Estimates of Lee-Yang zeros and a possible critical point on the pion condensate boundary in the QCD isospin phase diagram using an unbiased exponential resummation on the lattice

Abstract

Without invoking any cumulant determination at the input level, we present here the first calculations of direct estimates of the Lee-Yang zeros of QCD partition function in (2+1)-flavor QCD. These zeros are obtained in complex isospin chemical potential μI plane using the unbiased exponential resummation formalism on Nτ=8 lattices and with physical quark masses. For different temperatures, we illustrate the stability of the zeros closest to the origin from which, we subsequently procure the radius of convergence estimates.

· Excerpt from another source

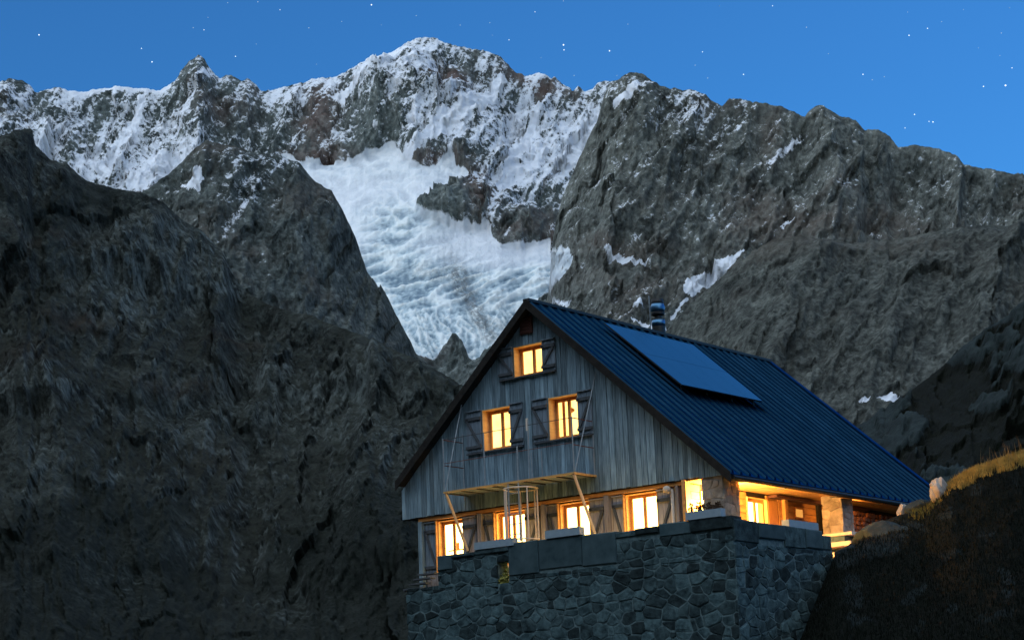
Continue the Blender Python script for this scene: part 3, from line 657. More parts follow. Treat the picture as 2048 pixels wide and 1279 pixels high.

From the temperature-dependence study of the real and imaginary parts of these zeros, we try estimating one of the possible critical points forming the second order pion condensate critical line in the isospin phase diagram. Further, we compare these resummed estimates with the corresponding Mercer-Roberts estimates of the subsequent Taylor series expansions of the first three partition function cumulants. We also outline comparisons between resummed and Taylor series results of these cumulants for real and imaginary values of μI and highlight the behavior of different expansion orders within and beyond the obtained resummed estimates of radius of convergence. We also re-establish that this resummed radius of convergence can efficiently capture the onset of overlap problem for finite real μI simulations.